(Work to do): Below are the records. Gather each line that holds "high".
─── Data to use ───
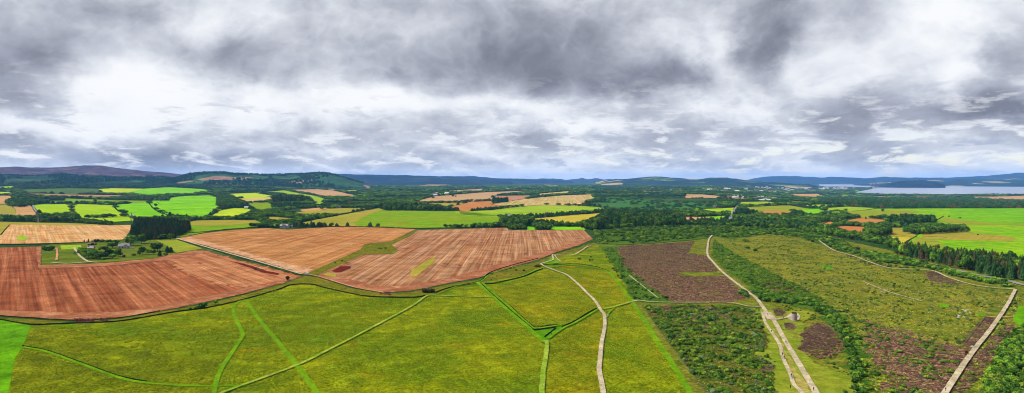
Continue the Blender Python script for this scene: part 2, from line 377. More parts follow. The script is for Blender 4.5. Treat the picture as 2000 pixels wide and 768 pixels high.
M['stubL'] = ground('pale_stubble', (222, 172, 112), (206, 150, 92), (196, 158, 84), big=.008, mid=.04, fine=.6, famt=.12, stripe=vpa(50), sw=9, samt=.6, sc1=(232, 192, 142), tram=24., p3=.62)
M['soil'] = ground('bare_soil', (120, 48, 30), (104, 40, 26), fine=.9, famt=.25, big=.05, mid=.2)
def fm(name, a, b, c=None, **k):
    kw = dict(big=.006, mid=.03, fine=.35, famt=.12, mamt=.12, bump=0); kw.update(k)
    if 'stripe' not in kw: kw.update(stripe=len(name)*.7+a[0]*.05, sw=11, samt=.28, sc1=c or b)
    M[name] = ground(name, a, b, c, **kw); return M[name]
fm('vivid', (140, 208, 2), (112, 194, 2), (168, 208, 10), mamt=.2); fm('pasture', (146, 194, 14), (114, 182, 8), (166, 176, 44), big=.01, mid=.05, mamt=.24, p3=.56); fm('vivid2', (172, 206, 14), (150, 198, 6), (200, 206, 50), seed=1)
fm('pasture2', (128, 190, 10), (106, 178, 8), (146, 184, 26), big=.01, mid=.05, mamt=.2, seed=3); fm('lime', (196, 218, 30), (178, 206, 30), (204, 208, 60)); fm('lime2', (166, 192, 44), (142, 182, 34), (184, 188, 66), seed=3)
fm('olive', (146, 160, 44), (164, 166, 50), (120, 146, 34)); fm('olive2', (182, 162, 66), (160, 156, 50), (140, 148, 40), seed=2)
fm('deep', (112, 166, 16), (136, 164, 26), (152, 148, 36), p3=.56); fm('dull', (92, 122, 60), (82, 112, 52), (112, 132, 64), seed=5)
fm('tan', (212, 168, 112), (198, 150, 96), (196, 160, 92)); fm('tan2', (206, 166, 122), (190, 148, 106), (198, 172, 112), seed=4)
fm('pinktan', (196, 148, 112), (184, 136, 98), (170, 130, 96)); fm('orange', (208, 138, 80), (196, 126, 68), (176, 142, 66))
fm('yell', (206, 186, 62), (192, 178, 54), (178, 150, 50)); fm('cream', (216, 196, 120), (200, 178, 100))
M['strip1'] = ground('striped_stubble', (210, 170, 120), (192, 160, 100), (160, 176, 48), big=.004, mid=.02, fine=.3, famt=.1, stripe=vpa(1110), sw=14, samt=.6, sc1=(226, 190, 142), tram=36., p3=.52, bump=0)
fm('plant', (64, 112, 48), (54, 98, 44), (84, 126, 56), fine=.2, famt=.35, mid=.06)
fm('plantsea', (66, 116, 58), (78, 128, 60), (52, 96, 48), fine=.2, famt=.35, mid=.08)
fm('garden', (112, 128, 32), (82, 108, 26), (140, 132, 54), big=.02, mid=.1)
M['moor'] = ground('moor_grass', (128, 130, 38), (108, 122, 34), (140, 124, 70), big=.02, mid=.12, fine=.6, famt=.4, p3=.56, bump=.5, mamt=.3, streak=(86, 104, 32))
M['moory'] = ground('yellow_moor', (138, 134, 40), (114, 122, 36), (150, 136, 80), big=.022, mid=.12, fine=.6, famt=.4, p3=.6, bump=.5, mamt=.28, seed=3, streak=(104, 112, 34))
M['scrubfloor'] = ground('scrub_floor', (98, 100, 36), (80, 98, 30), (112, 78, 56), big=.03, mid=.15, fine=.6, famt=.45, p3=.55, bump=.5, mamt=.3)
M['scrubgreen'] = ground('bracken_floor', (84, 118, 34), (70, 104, 30), (110, 124, 42), big=.02, mid=.12, fine=.6, famt=.4, p3=.58, bump=.5)
M['heath'] = ground('heather_ground', (104, 82, 66), (84, 66, 54), (108, 110, 46), big=.035, mid=.16, fine=.7, famt=.45, p3=.51, bump=.5, mamt=.25)
M['lawn'] = ground('lawn', (146, 154, 44), (126, 146, 34), (172, 160, 78), big=.05, mid=.15, fine=.7, famt=.18, p3=.58)
M['lawndry'] = ground('dry_lawn', (184, 168, 94), (160, 156, 64), (198, 172, 114), big=.05, mid=.15, fine=.7, famt=.2, p3=.58)

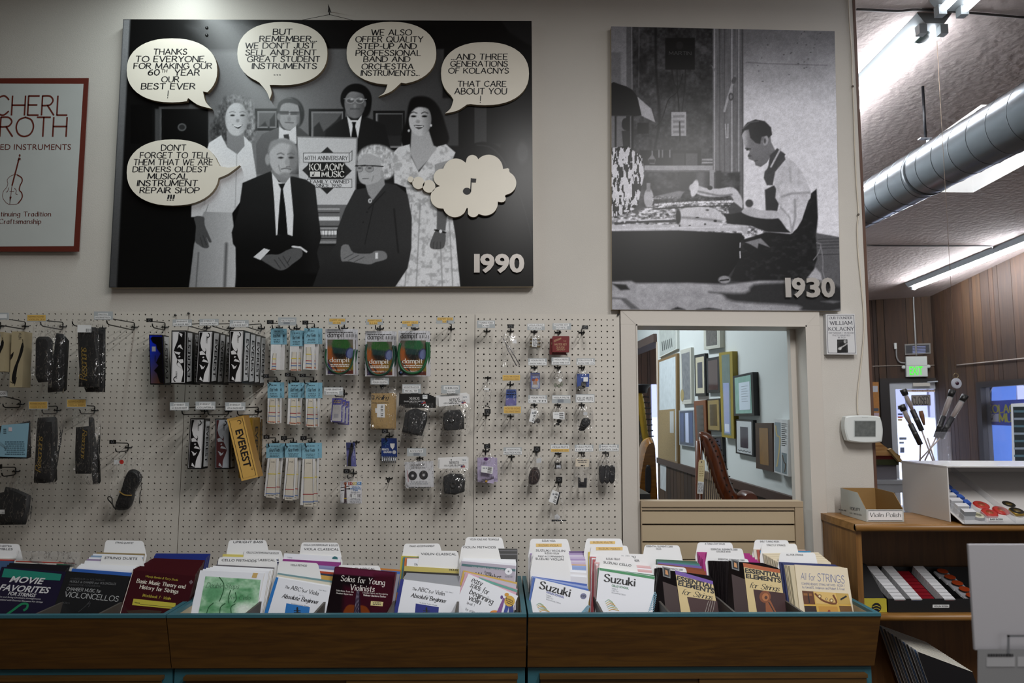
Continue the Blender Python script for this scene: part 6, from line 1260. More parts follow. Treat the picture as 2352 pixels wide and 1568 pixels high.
packet('pitch_pipe_packet', 'small clear case of a brass pitch pipe', 'pitch pipe', [(1217, 766), (1242, 767), (1244, 805), (1214, 804)], -.065, f_pipe, 52, FILM)
RED = mat('#6e1418', .4); F = WF(-.075)
R = root_at('pitch_pipe_box', 'front dark red pitch pipe box with gold print', 'pitch pipe', F, [(1269, 771), (1307.7, 809)])
mb = MB(); slab(mb, F, [(1269, 773), (1270, 771.5), (1306.5, 771.5), (1308, 773), (1307, 809), (1268.5, 808.5)], .016, RED); mb.build('case', R)
mb = MB(); gp = mat('#b08a6a', .5); mb.text(F, 'THE', 1293.5, 785, 1300.5, 785, 3.5, gp, 'stroke'); mb.text(F, 'MASTER KEY', 1273.5, 793, 1302, 793, 4.5, gp, 'serifb'); mb.lines(F, 1277, 794.5, 1299, 805, 5, gp, .45); 
for k in range(3): mb.fl(F, [(1272, 785.5-k*2), (1289, 778-k*1.2)], .9, gp, .001)
mb.build('gold_print', R)
copy_thing(R, (-.0095, .018, -.0085), 'dark red pitch pipe box tucked behind the front one')
def f_piz(R, F):
    def c(mb):
        q = [(1218.5, 856), (1240, 856), (1240, 892), (1219.5, 892)]; slab(mb, F, q, .003, mat('#4b5a96', .4)); mb.fr(F, 1221, 872, 1239, 891, mat('#9aa0b8', .4), .0006); mb.text(F, 'Pizzicato', 1221, 862, 1239, 862, 3.4, GOLD, 'serif', .001); mb.lines(F, 1222, 864, 1238, 867, 2, PAPER); mb.fe(F, 1225, 872.5, 3.5, 3, mat('#7a4036', .5), .001); mb.fe(F, 1232.5, 872, 4, 3.6, mat('#c46a2c', .5), .001); mb.fr(F, 1224.5, 875, 1233.5, 883, mat('#a5806a', .5), .0014); mb.fe(F, 1229, 886.5, 7.5, 3.6, mat('#b9b9bd', .3), .0014)
    part(R, 'card', c)
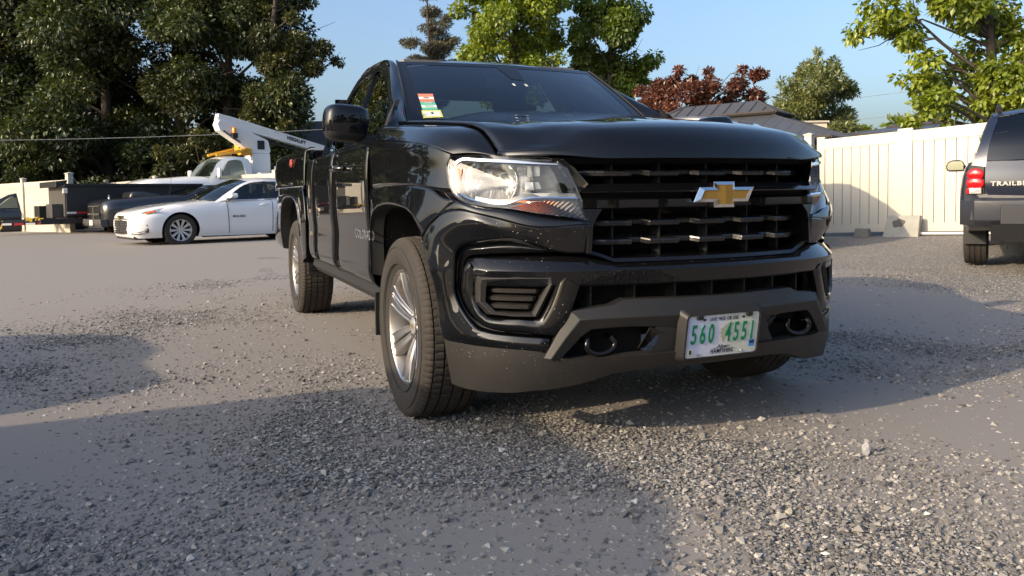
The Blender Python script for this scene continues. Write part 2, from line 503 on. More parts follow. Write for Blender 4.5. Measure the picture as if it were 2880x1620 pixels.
# loose stones: real pebbles over the near part of the lot
def pebble_mat():
    m, nt, b = new_mat('pebbles'); L = nt.links.new; N = nt.nodes.new
    at = N('ShaderNodeAttribute'); at.attribute_name = 'tint'
    cr = N('ShaderNodeValToRGB'); L(at.outputs['Fac'], cr.inputs[0]); e = cr.color_ramp.elements
    e[0].color = (.055, .054, .055, 1); e[1].color = (.60, .58, .54, 1)
    for p, q in ((.3, (.13, .125, .12)), (.55, (.20, .19, .175)), (.78, (.28, .26, .235)), (.92, (.40, .38, .34))):
        x = e.new(p); x.color = (*q, 1)
    L(cr.outputs[0], b.inputs['Base Color']); b.inputs['Roughness'].default_value = .8; b.inputs['Specular IOR Level'].default_value = .35
    return m
PEBBLE = pebble_mat()
def pebbles(name, n, seed):
    r = np.random.default_rng(seed)
    # more of them close by, where single stones can be told apart
    Y = 1.45 + 7.5 * r.random(n) ** 1.55
    X = (r.random(n) * 2 - 1) * (Y * .70 + .25)
    size = np.clip(r.lognormal(math.log(.0040), .42, n), .0018, .016)
    octa = np.array([(1, 0, 0), (-1, 0, 0), (0, 1, 0), (0, -1, 0), (0, 0, 1), (0, 0, -1)], float)
    fc = np.array([(0, 2, 4), (2, 1, 4), (1, 3, 4), (3, 0, 4), (2, 0, 5), (1, 2, 5), (3, 1, 5), (0, 3, 5)])
    V = octa[None] * (.65 + .7 * r.random((n, 6, 1))) + .25 * (r.random((n, 6, 3)) - .5)
    a = r.random(n) * 6.283; c, s_ = np.cos(a), np.sin(a)
    t = (r.random(n) - .5) * 1.6
    V[:, :, 2] *= .75
    x1 = V[..., 0] * c[:, None] - V[..., 1] * s_[:, None]; y1 = V[..., 0] * s_[:, None] + V[..., 1] * c[:, None]; z1 = V[..., 2]
    x2 = x1 * np.cos(t)[:, None] + z1 * np.sin(t)[:, None]; z2 = -x1 * np.sin(t)[:, None] + z1 * np.cos(t)[:, None]
    Z = np.array([ground_z(p, q) for p, q in zip(X, Y)])
    out = np.stack([x2 * size[:, None] * 1.25 + X[:, None], y1 * size[:, None] * 1.1 + Y[:, None], z2 * size[:, None] + (Z + size * .45)[:, None]], -1)
    F = (fc[None] + (np.arange(n) * 6)[:, None, None]).reshape(-1, 3)
    tint = np.repeat(np.clip(r.beta(2.0, 2.2, n), 0, 1), 6)
    o = fastmesh(name, out.reshape(-1, 3), F, PEBBLE, attr=tint)
    o['kind'] = 'stuff'
    return o
pebbles('gravel', 150000, 5)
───
(Right answer):
Continue the Blender Python script for this scene: part 2, from line 377. More parts follow. The script is for Blender 4.5. Treat the picture as 2000 pixels wide and 768 pixels high.
Continue the Blender Python script for this scene: part 6, from line 1260. More parts follow. Treat the picture as 2352 pixels wide and 1568 pixels high.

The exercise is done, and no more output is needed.